• DATASET CONTENT
^^^^^^^^
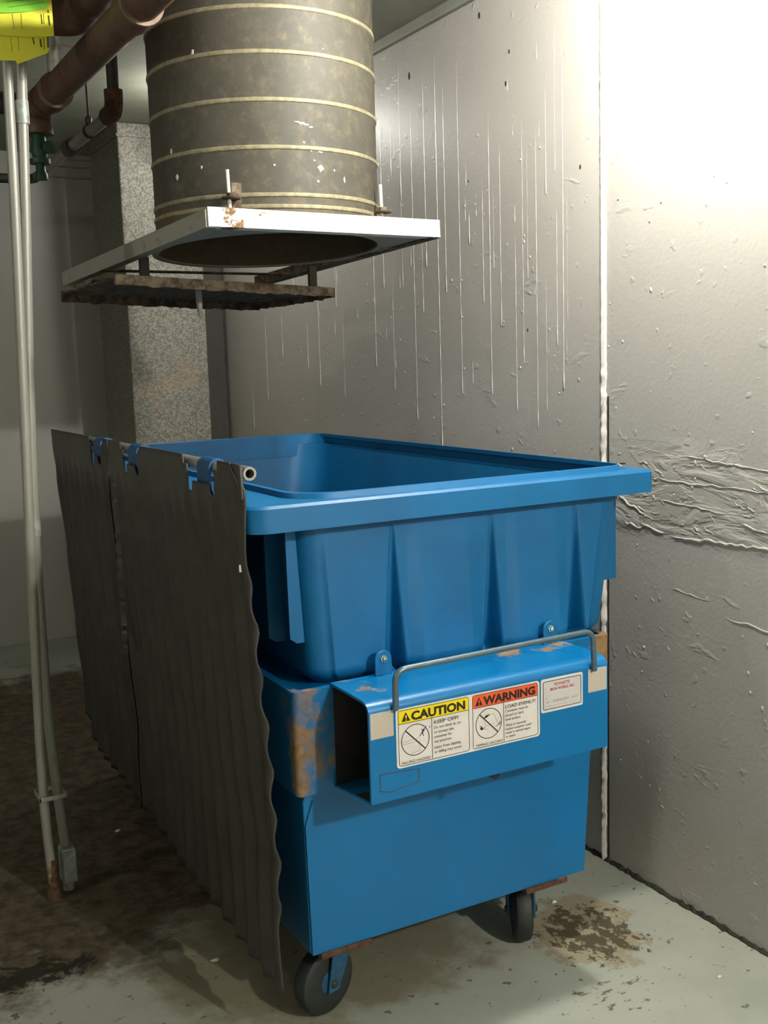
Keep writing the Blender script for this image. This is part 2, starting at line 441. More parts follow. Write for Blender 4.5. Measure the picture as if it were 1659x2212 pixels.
# upper plastic bin: outer skin with four tapering pillars in the near face, inner skin, floor
def bin_ring(z, t, x0, y0, x1, y1, rads, pil=True, nfront=340):
    base = rrect(x0, y0, x1, y1, rads, z, 7)
    out = []
    n = 8
    for i in range(n): out.append(base[i])
    a, b = base[n-1], base[n]
    for k in range(1, nfront):
        u = k/nfront; x = a.x+(b.x-a.x)*u; y = y0
        if pil:
            for xc in (1.162, 1.432, 1.684):
                half = .004+.027*t
                q = 1-abs(x-xc+.004*t)/half
                if q > 0: y += .052*t*(lambda w: w*w*(3-2*w))(min(1, q*1.5))
            for xc, w2 in ((1.297, .10), (1.56, .09)):
                q = abs(x-xc)/w2
                if q < 1: y -= .012*t*min(1, (1-q)*3)
            y -= .008*t
        out.append(Vector((x, y, z)))
    out += base[n:]
    return out
bm = BM(); rings = []
N = 30
for i in range(N+1):
    u = i/N; z = .835+(1.20-.835)*u
    t = max(0, min(1, (1.17-z)/(1.17-.835)))
    rings.append(bin_ring(z, t, .952-.017*u, 2.105, 1.80+.06*u, 3.97, (.05, .08, .08, .08)))
low = [bin_ring(.822, 1, .962, 2.115, 1.79, 3.96, (.05, .08, .08, .08)), bin_ring(.80, 1, .985, 2.14, 1.77, 3.94, (.05, .08, .08, .08), False)]
inner = [bin_ring(z, 0, x0, y0, x1, y1, (.1, .1, .12, .12), False) for z, x0, y0, x1, y1 in ((1.20, .95, 2.115, 1.856, 3.96), (.84, .965, 2.165, 1.795, 3.95), (.30, 1.0, 2.17, 1.70, 3.88))]
add_rings(bm, low[::-1]+rings+inner, True, True)
obj('bin_body', bm, M['bin'], D, smooth=True, angle=75)
# rim
bm = BM()
OX0, OX1, OY0, OY1 = .80, 1.89, 2.05, 4.04
def oring(i, z, r=.045): return rrect(OX0+i, OY0+i, OX1-i, OY1-i, (r, .012, .03, .19), z, 6)
def iring(e, z, r=.1): return rrect(.952-e, 2.122-e, 1.866-min(e, .012), 3.955+e, (r, r*.6, r*.9, r*.9), z, 6)
add_rings(bm, [oring(.012, 1.172), oring(.0, 1.171), oring(.0, 1.222), oring(.005, 1.228), iring(.022, 1.226), iring(.018, 1.238), iring(.004, 1.238), iring(0, 1.235), iring(0, 1.15), iring(.010, 1.15), iring(.012, 1.20), oring(.012, 1.20)], loop=True)
obj('rim', bm, M['bin'], D, smooth=True, angle=25)
# rubbed chip on the far right rim edge
bm = BM(); add_box(bm, (1.874, 3.08, 1.226), (1.8915, 3.24, 1.232)); obj('rubbed_rim_spot', bm, M['bar'], D, bevel=.002)['label'] = 'worn pale patch on the rim'
bm = BM(); add_lathe(bm, (1.858, 2.13, 1.2375), (0, 0, 1), [(0, .008), (.003, .007)], 12); obj('rim_hole', bm, M['bore'], D)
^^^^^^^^
• GIVEN REQUEST
Reproduce the full listing above verbatim, with no pictures included.

• WRITTEN REPLY
Keep writing the Blender script for this image. This is part 2, starting at line 441. More parts follow. Write for Blender 4.5. Measure the picture as if it were 1659x2212 pixels.
# upper plastic bin: outer skin with four tapering pillars in the near face, inner skin, floor
def bin_ring(z, t, x0, y0, x1, y1, rads, pil=True, nfront=340):
    base = rrect(x0, y0, x1, y1, rads, z, 7)
    out = []
    n = 8
    for i in range(n): out.append(base[i])
    a, b = base[n-1], base[n]
    for k in range(1, nfront):
        u = k/nfront; x = a.x+(b.x-a.x)*u; y = y0
        if pil:
            for xc in (1.162, 1.432, 1.684):
                half = .004+.027*t
                q = 1-abs(x-xc+.004*t)/half
                if q > 0: y += .052*t*(lambda w: w*w*(3-2*w))(min(1, q*1.5))
            for xc, w2 in ((1.297, .10), (1.56, .09)):
                q = abs(x-xc)/w2
                if q < 1: y -= .012*t*min(1, (1-q)*3)
            y -= .008*t
        out.append(Vector((x, y, z)))
    out += base[n:]
    return out
bm = BM(); rings = []
N = 30
for i in range(N+1):
    u = i/N; z = .835+(1.20-.835)*u
    t = max(0, min(1, (1.17-z)/(1.17-.835)))
    rings.append(bin_ring(z, t, .952-.017*u, 2.105, 1.80+.06*u, 3.97, (.05, .08, .08, .08)))
low = [bin_ring(.822, 1, .962, 2.115, 1.79, 3.96, (.05, .08, .08, .08)), bin_ring(.80, 1, .985, 2.14, 1.77, 3.94, (.05, .08, .08, .08), False)]
inner = [bin_ring(z, 0, x0, y0, x1, y1, (.1, .1, .12, .12), False) for z, x0, y0, x1, y1 in ((1.20, .95, 2.115, 1.856, 3.96), (.84, .965, 2.165, 1.795, 3.95), (.30, 1.0, 2.17, 1.70, 3.88))]
add_rings(bm, low[::-1]+rings+inner, True, True)
obj('bin_body', bm, M['bin'], D, smooth=True, angle=75)
# rim
bm = BM()
OX0, OX1, OY0, OY1 = .80, 1.89, 2.05, 4.04
def oring(i, z, r=.045): return rrect(OX0+i, OY0+i, OX1-i, OY1-i, (r, .012, .03, .19), z, 6)
def iring(e, z, r=.1): return rrect(.952-e, 2.122-e, 1.866-min(e, .012), 3.955+e, (r, r*.6, r*.9, r*.9), z, 6)
add_rings(bm, [oring(.012, 1.172), oring(.0, 1.171), oring(.0, 1.222), oring(.005, 1.228), iring(.022, 1.226), iring(.018, 1.238), iring(.004, 1.238), iring(0, 1.235), iring(0, 1.15), iring(.010, 1.15), iring(.012, 1.20), oring(.012, 1.20)], loop=True)
obj('rim', bm, M['bin'], D, smooth=True, angle=25)
# rubbed chip on the far right rim edge
bm = BM(); add_box(bm, (1.874, 3.08, 1.226), (1.8915, 3.24, 1.232)); obj('rubbed_rim_spot', bm, M['bar'], D, bevel=.002)['label'] = 'worn pale patch on the rim'
bm = BM(); add_lathe(bm, (1.858, 2.13, 1.2375), (0, 0, 1), [(0, .008), (.003, .007)], 12); obj('rim_hole', bm, M['bore'], D)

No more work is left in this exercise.